トータルに設計して全部量子でつないでいこう
量子情報ネットワークを実現するには個々の研究開発を、全体でひとつのシステムを想定した中での機能として発想することが大事です。これにはまずアルゴリズムを考えることが重要であり、これに沿って全体にとって何をすればいいかを取捨選択して、大事なところを組み合わせていくべきです。またよく「ハイブリッド量子」と言われますが、量子ビットは光子、電子、核子、超伝導など、さまざまな材料でつくることができ、今の時代はこれらを適材適所に使う必要があります。
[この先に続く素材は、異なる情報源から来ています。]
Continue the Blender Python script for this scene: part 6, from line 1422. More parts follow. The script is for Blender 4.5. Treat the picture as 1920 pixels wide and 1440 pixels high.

さまざまな量子がお互いに行ったり来たりできる私たちの量子情報ネットワークは、まさにハイブリッドの典型例と言えるでしょう。最近では、さきほどのボブの光子を、中継器の電子を介して量子テレポーテーションによってアリス側の物質の核子に転写し、さらにその情報をメモリーさせるという実験に世界で初めて成功しました。